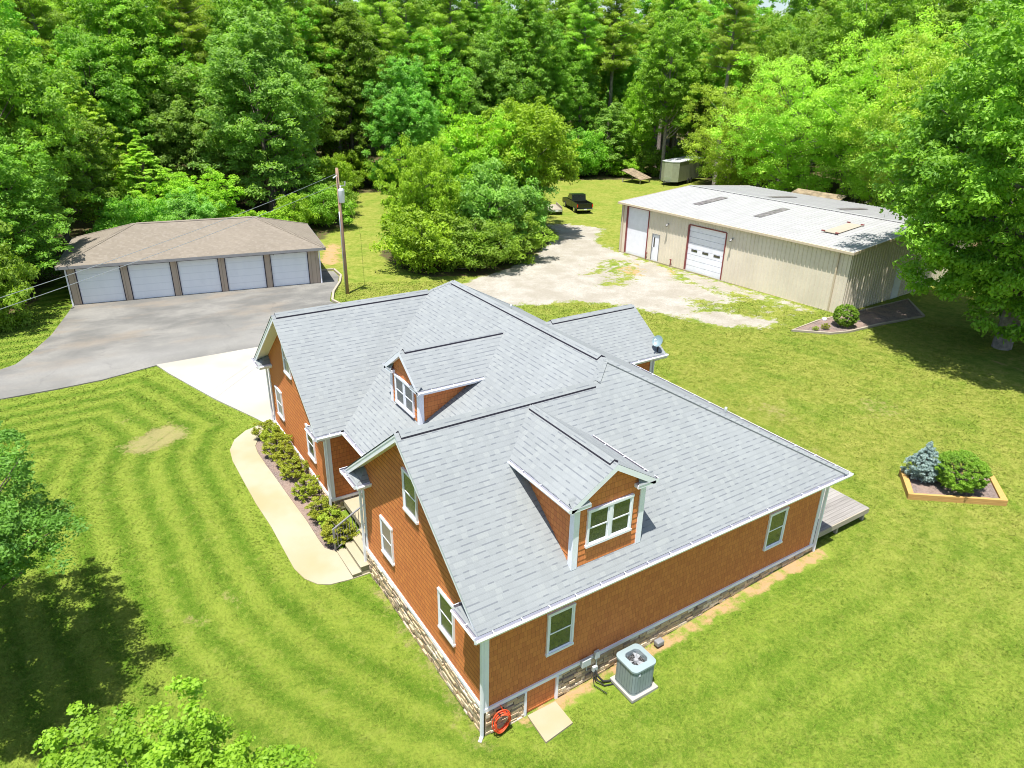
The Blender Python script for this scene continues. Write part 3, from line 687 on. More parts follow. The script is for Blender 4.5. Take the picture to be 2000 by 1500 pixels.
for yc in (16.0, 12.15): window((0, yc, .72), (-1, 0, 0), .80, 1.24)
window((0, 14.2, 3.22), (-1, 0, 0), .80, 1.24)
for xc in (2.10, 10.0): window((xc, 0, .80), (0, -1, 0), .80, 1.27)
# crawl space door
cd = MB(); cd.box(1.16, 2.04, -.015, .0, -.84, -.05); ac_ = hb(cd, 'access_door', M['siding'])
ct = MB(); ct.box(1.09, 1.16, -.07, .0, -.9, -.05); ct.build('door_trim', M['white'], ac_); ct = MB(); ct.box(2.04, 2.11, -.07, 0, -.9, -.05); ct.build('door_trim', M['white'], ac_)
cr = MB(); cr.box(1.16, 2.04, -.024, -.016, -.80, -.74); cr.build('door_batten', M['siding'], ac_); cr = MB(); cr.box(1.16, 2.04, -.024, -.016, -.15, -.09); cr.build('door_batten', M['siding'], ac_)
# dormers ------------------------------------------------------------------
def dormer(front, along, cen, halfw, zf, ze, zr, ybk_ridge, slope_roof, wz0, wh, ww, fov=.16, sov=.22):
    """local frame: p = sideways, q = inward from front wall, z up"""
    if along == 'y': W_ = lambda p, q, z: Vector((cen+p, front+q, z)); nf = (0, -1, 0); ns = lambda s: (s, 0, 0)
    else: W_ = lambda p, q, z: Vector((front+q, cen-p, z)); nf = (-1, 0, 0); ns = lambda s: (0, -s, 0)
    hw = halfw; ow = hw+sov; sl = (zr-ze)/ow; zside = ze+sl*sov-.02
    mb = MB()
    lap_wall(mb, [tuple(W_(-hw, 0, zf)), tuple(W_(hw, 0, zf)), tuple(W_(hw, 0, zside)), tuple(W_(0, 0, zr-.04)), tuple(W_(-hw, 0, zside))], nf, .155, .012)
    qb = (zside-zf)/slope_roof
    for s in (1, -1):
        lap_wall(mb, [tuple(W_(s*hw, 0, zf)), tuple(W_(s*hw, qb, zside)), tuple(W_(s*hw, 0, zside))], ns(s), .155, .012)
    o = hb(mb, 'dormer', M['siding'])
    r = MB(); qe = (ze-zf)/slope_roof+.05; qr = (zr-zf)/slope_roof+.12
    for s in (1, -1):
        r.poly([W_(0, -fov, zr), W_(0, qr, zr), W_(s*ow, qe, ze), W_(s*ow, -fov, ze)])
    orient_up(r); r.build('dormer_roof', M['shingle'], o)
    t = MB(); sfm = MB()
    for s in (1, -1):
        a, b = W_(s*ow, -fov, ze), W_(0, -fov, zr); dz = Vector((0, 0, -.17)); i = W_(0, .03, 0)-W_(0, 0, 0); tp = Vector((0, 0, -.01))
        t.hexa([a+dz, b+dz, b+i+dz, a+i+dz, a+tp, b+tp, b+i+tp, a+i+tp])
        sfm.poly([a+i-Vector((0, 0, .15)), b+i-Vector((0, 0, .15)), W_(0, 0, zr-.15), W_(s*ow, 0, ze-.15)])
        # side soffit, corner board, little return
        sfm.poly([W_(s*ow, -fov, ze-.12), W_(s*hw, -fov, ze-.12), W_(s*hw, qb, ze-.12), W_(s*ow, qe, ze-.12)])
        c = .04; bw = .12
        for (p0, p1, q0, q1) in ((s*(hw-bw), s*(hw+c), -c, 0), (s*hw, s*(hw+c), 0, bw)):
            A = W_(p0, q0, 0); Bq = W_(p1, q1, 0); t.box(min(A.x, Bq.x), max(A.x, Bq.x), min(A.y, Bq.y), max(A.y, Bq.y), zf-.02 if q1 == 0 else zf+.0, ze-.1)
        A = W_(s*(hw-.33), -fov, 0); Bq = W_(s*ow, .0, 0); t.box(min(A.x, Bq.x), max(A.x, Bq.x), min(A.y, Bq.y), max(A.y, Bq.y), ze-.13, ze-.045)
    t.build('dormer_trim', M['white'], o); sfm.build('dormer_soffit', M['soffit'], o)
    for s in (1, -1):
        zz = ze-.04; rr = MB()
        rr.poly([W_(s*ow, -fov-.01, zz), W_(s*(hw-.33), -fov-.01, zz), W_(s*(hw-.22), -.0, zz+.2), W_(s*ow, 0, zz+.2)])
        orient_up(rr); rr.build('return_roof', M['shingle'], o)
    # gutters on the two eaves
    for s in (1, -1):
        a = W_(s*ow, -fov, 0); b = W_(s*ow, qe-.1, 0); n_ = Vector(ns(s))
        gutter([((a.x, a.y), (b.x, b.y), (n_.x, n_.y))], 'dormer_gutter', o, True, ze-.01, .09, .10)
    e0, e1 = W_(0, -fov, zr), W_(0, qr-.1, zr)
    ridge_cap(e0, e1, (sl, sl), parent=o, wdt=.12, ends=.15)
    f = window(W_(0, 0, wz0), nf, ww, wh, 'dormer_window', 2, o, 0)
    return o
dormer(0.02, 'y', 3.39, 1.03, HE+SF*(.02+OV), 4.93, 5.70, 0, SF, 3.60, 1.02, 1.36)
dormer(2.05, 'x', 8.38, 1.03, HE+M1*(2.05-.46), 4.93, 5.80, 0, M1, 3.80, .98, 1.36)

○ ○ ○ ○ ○

Directions for this task: Report only the number of lines in the data above that contain "from".

Output of the exercise: 2